Disfruté mucho al docente de Literatura, el brillante poeta cusqueño William Hurtado de Mendoza Santander. Uno de los primeros libros que me asignó leer fue “Los ríos profundos”, de notable escritor indigenista José María Arguedas. A través de esta publicación sostuve mi inicial encuentro con el maravilloso y complejo mundo andino que está plasmado en toda su documentada obra intelectual. Luego vendrían otros volúmenes y autores como Vallejo, Mariátegui, Haya de la Torre, González Prada y Alegría, que hicieron que mi visión del Perú se extendiera.

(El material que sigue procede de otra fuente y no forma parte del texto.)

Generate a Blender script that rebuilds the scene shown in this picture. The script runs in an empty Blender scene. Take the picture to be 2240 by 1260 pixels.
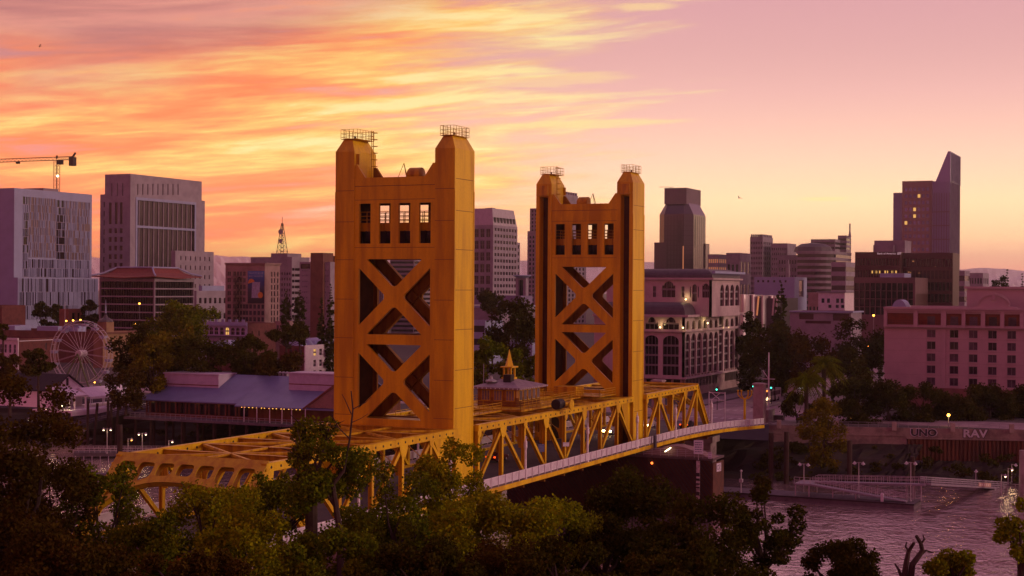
import bpy, math, random
import numpy as np
from mathutils import Vector, Matrix
from mathutils.geometry import tessellate_polygon

SC = bpy.context.scene
COL = SC.collection
R = math.radians
rnd = random.Random(7)

# ------------------------------------------------------------------ camera
F, YAW, PIT, ROL = 3357.87, 0.42518, -0.0004, 0.006367      # focal length in photo pixels (2240 wide)
CP = Vector((-175.6, -96.45, 30.118))
FW = Vector((math.cos(PIT)*math.cos(YAW), math.cos(PIT)*math.sin(YAW), math.sin(PIT)))
_r0 = Vector((math.sin(YAW), -math.cos(YAW), 0)); _u0 = _r0.cross(FW)
RT = _r0*math.cos(ROL) + _u0*math.sin(ROL)
UP = _u0*math.cos(ROL) - _r0*math.sin(ROL)
cd = bpy.data.cameras.new("camera"); cam = bpy.data.objects.new("camera", cd); COL.objects.link(cam)
cd.sensor_width = 36; cd.lens = F/2240*36; cd.clip_start = 0.5; cd.clip_end = 40000
m3 = Matrix((RT, UP, -FW)).transposed()
cam.matrix_world = Matrix.Translation(CP) @ m3.to_4x4()
SC.camera = cam
SC.view_settings.view_transform = 'Standard'; SC.view_settings.look = 'None'
SC.view_settings.exposure = 0; SC.view_settings.gamma = 1
SC.cycles.use_denoising = True
SC.cycles.max_bounces = 5; SC.cycles.diffuse_bounces = 3; SC.cycles.glossy_bounces = 3
SC.cycles.transmission_bounces = 2; SC.cycles.volume_bounces = 0; SC.cycles.transparent_max_bounces = 6
SC.cycles.sample_clamp_indirect = 4
SC.cycles.use_fast_gi = False

def at(px, py, ax, v):
    """world point where the sight line of a photo pixel meets the plane  coordinate[ax] = v"""
    d = FW*F + RT*(px-1120) - UP*(py-630)
    return CP + d*((v-CP[ax])/d[ax])
def dp(px, py, dist):
    d = FW*F + RT*(px-1120) - UP*(py-630)
    return CP + d*(dist/F)

# ------------------------------------------------------------------ node helper
def lin(c):
    if isinstance(c, str):
        c = [int(c[i:i+2], 16)/255 for i in (0, 2, 4)]
        c = [x/12.92 if x <= .04045 else ((x+.055)/1.055)**2.4 for x in c]
    return (c[0], c[1], c[2], 1)
class NT:
    def __init__(s, tree): s.t = tree; s.t.nodes.clear()
    def new(s, t): return s.t.nodes.new(t)
    def put(s, sock, v):
        if isinstance(v, bpy.types.NodeSocket): s.t.links.new(v, sock)
        elif v is not None: sock.default_value = v
    def m(s, op, a, b=None, c=None, clamp=False):
        n = s.new('ShaderNodeMath'); n.operation = op; n.use_clamp = clamp
        s.put(n.inputs[0], a); s.put(n.inputs[1], b); s.put(n.inputs[2], c); return n.outputs[0]
    def sm(s, x, a, b):
        n = s.new('ShaderNodeMapRange'); n.interpolation_type = 'SMOOTHSTEP'
        s.put(n.inputs['Value'], x); s.put(n.inputs['From Min'], a); s.put(n.inputs['From Max'], b); return n.outputs[0]
    def mix(s, f, a, b, mode='MIX'):
        n = s.new('ShaderNodeMix'); n.data_type = 'RGBA'; n.blend_type = mode
        s.put(n.inputs[0], f); s.put(n.inputs[6], a); s.put(n.inputs[7], b); return n.outputs[2]
    def ramp(s, f, stops, interp='LINEAR'):
        n = s.new('ShaderNodeValToRGB'); e = n.color_ramp.elements; n.color_ramp.interpolation = interp
        while len(e) < len(stops): e.new(.5)
        for k, (p, c) in enumerate(stops): e[k].position = p; e[k].color = lin(c)
        s.put(n.inputs[0], f); return n.outputs[0]
    def noise(s, v, scale=1, det=4, ro=.5, dist=0, out=0):
        n = s.new('ShaderNodeTexNoise'); s.put(n.inputs['Vector'], v); s.put(n.inputs['Scale'], scale)
        s.put(n.inputs['Detail'], det); s.put(n.inputs['Roughness'], ro); s.put(n.inputs['Distortion'], dist); return n.outputs[out]
    def xyz(s, v):
        n = s.new('ShaderNodeSeparateXYZ'); s.put(n.inputs[0], v); return n.outputs
    def vec(s, x, y, z=0):
        n = s.new('ShaderNodeCombineXYZ'); s.put(n.inputs[0], x); s.put(n.inputs[1], y); s.put(n.inputs[2], z); return n.outputs[0]
    def scl(s, v, k):
        n = s.new('ShaderNodeVectorMath'); n.operation = 'MULTIPLY'; s.put(n.inputs[0], v); n.inputs[1].default_value = k; return n.outputs[0]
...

Mis mejores nociones de literatura peruana las adquirí en sus amenas clases que esperaba con inquietud y que se caracterizaban, además, por los intensos debates, discusiones y pláticas fomentadas por él.

Siempre estaré agradecido a mis padres por haber puesto en el transitar de mi existencia a quienes fortalecieron los principios provenientes de mi ámbito familiar y contribuyeron en el encuentro de mi verdadera inclinación profesional. La cátedra posibilita otorgar actualizados discernimientos y, al mismo tiempo, ayuda a despertar inquietudes, afirmar ideales, convocar entusiasmos, mejorar la percepción individual, descubrir capacidades, forjar una conciencia crítica y, especialmente, predicar con el arquetipo de comportamiento que también debe enaltecer al ciudadano de bien.

En tal sentido, comparto lo expresado en mi artículo “En el Día del Maestro: Decálogo del ‘buen’ profesor”, cuando digo: “…El desenvolvimiento de la pedagogía demanda, esencialmente, estándares morales que sean observados por el alumno como un referente que inspire fe, ilusión y credibilidad para su porvenir. Nuestra tarea no consiste en transmitir conocimientos, cifras y datos: nuestra misión es constituirnos en un ejemplo personal y demostrarles, con la consecuencia de nuestra conducta, que la vida es mucho más que un título académico y un número acumulado de horas de prácticas. Esa es la razón que debe inspirar a dedicarnos a esta noble misión. ¿Algún día será entendido así?”.

“…La formación de los alumnos debe incluir, igualmente, el ejercicio del pensamiento, la actitud crítica y el cuestionamiento reflexivo. Todo ello, facilitará formar una sociedad de profesionales libres y capaces de defender sus derechos y de levantar su voz valiente de protesta ante la injusticia y el abuso. Ese es un objetivo central de la enseñanza en una sociedad sumisa, invertebrada e insolidaria como la nuestra. No solamente hay que darles información sino elementos indispensables para abrir sus ojos ante el engaño, la arbitrariedad y las vicisitudes del mañana”.

En el texto “Ética y política: El arte de vivir y convivir” de Mónica Jacobs, Eliana Mory y Odette Vélez, encuentro coincidencias. Luis Bustamante Belaunde en su prólogo, dice: “…Enseñar es instruir, mostrar o transmitir conocimientos, indicar y guiar caminos. Educar es desarrollar y perfeccionar las facultades y fuerza propias de las personas o ‘hacer salir de dentro hacia fuera’ sus potencias de crecimiento. La enseñanza suele ser un acto grupal o colectivo. La educación es siempre individual. Quienes enseñan son docentes. Quienes educan son maestros”.   

La docencia es un espacio para “echar” semillas de esperanzas, sueños y otros valores que requerimos fomentar en una generación mayoritariamente resignada, indiferente y renuente a la cultura que, desde mi parecer, ha bloqueado el desarrollo de sus habilidades intelectuales y de introspección. Esta forma de subsistencia favorece a los que conducen los destinos de la sociedad, quienes estiman “peligrosos” a los seres lúcidos, disconformes y dispuestos a confrontar el entorno y no dejarse manipular.

Recordemos un extracto del magnánimo poema del genial español Antonio Machado y Ruiz: “…Caminante, son tus huellas el camino y nada más; caminante, no hay camino, se hace camino al andar. Al andar se hace camino y al volver la vista atrás se ve la senda que nunca se ha de volver a pisar”. A pesar de adversidades, incomprensiones y mediocridades -inherentes al atraso cívico, ético y cultural de nuestro medio- sigamos abriendo sendero en el devenir de los estudiantes. Ellos constituyen fuente inagotable de inspiración.